# Do this:
From the listing that follows, extract every line and set it down unaltered.

# Recorded information:

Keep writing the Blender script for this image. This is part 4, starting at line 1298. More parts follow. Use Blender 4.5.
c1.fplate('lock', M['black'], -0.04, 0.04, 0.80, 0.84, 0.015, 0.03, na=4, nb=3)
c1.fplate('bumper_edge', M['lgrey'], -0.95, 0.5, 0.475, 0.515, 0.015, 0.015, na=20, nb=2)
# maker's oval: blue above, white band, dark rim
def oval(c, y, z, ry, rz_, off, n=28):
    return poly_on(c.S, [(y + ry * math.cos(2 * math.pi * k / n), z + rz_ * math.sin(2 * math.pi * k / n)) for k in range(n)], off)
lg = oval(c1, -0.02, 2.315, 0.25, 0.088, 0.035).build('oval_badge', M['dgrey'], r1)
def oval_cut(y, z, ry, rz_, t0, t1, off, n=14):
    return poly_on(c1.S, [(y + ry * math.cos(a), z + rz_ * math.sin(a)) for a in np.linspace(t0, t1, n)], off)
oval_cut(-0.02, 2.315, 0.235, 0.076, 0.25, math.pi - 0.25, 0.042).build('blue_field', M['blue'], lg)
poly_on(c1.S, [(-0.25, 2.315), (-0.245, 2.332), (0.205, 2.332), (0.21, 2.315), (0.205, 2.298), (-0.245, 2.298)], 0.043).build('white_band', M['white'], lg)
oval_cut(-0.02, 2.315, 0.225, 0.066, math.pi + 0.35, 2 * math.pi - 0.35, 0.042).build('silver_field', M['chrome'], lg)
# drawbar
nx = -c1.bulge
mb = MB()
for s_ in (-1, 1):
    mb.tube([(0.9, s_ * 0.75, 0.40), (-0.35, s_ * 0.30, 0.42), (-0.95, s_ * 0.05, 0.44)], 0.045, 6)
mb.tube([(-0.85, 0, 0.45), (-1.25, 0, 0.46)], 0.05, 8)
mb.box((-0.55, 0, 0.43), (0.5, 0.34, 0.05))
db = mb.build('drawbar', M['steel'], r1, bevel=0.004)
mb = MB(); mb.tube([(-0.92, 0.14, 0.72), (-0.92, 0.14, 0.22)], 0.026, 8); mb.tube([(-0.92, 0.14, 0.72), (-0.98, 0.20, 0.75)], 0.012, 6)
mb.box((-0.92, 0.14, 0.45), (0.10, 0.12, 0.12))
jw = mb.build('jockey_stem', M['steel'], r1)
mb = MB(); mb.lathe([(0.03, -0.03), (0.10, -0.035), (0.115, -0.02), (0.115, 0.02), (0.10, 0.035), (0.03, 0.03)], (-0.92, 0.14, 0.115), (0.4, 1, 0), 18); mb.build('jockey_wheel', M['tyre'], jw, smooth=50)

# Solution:
Keep writing the Blender script for this image. This is part 4, starting at line 1298. More parts follow. Use Blender 4.5.
c1.fplate('lock', M['black'], -0.04, 0.04, 0.80, 0.84, 0.015, 0.03, na=4, nb=3)
c1.fplate('bumper_edge', M['lgrey'], -0.95, 0.5, 0.475, 0.515, 0.015, 0.015, na=20, nb=2)
# maker's oval: blue above, white band, dark rim
def oval(c, y, z, ry, rz_, off, n=28):
    return poly_on(c.S, [(y + ry * math.cos(2 * math.pi * k / n), z + rz_ * math.sin(2 * math.pi * k / n)) for k in range(n)], off)
lg = oval(c1, -0.02, 2.315, 0.25, 0.088, 0.035).build('oval_badge', M['dgrey'], r1)
def oval_cut(y, z, ry, rz_, t0, t1, off, n=14):
    return poly_on(c1.S, [(y + ry * math.cos(a), z + rz_ * math.sin(a)) for a in np.linspace(t0, t1, n)], off)
oval_cut(-0.02, 2.315, 0.235, 0.076, 0.25, math.pi - 0.25, 0.042).build('blue_field', M['blue'], lg)
poly_on(c1.S, [(-0.25, 2.315), (-0.245, 2.332), (0.205, 2.332), (0.21, 2.315), (0.205, 2.298), (-0.245, 2.298)], 0.043).build('white_band', M['white'], lg)
oval_cut(-0.02, 2.315, 0.225, 0.066, math.pi + 0.35, 2 * math.pi - 0.35, 0.042).build('silver_field', M['chrome'], lg)
# drawbar
nx = -c1.bulge
mb = MB()
for s_ in (-1, 1):
    mb.tube([(0.9, s_ * 0.75, 0.40), (-0.35, s_ * 0.30, 0.42), (-0.95, s_ * 0.05, 0.44)], 0.045, 6)
mb.tube([(-0.85, 0, 0.45), (-1.25, 0, 0.46)], 0.05, 8)
mb.box((-0.55, 0, 0.43), (0.5, 0.34, 0.05))
db = mb.build('drawbar', M['steel'], r1, bevel=0.004)
mb = MB(); mb.tube([(-0.92, 0.14, 0.72), (-0.92, 0.14, 0.22)], 0.026, 8); mb.tube([(-0.92, 0.14, 0.72), (-0.98, 0.20, 0.75)], 0.012, 6)
mb.box((-0.92, 0.14, 0.45), (0.10, 0.12, 0.12))
jw = mb.build('jockey_stem', M['steel'], r1)
mb = MB(); mb.lathe([(0.03, -0.03), (0.10, -0.035), (0.115, -0.02), (0.115, 0.02), (0.10, 0.035), (0.03, 0.03)], (-0.92, 0.14, 0.115), (0.4, 1, 0), 18); mb.build('jockey_wheel', M['tyre'], jw, smooth=50)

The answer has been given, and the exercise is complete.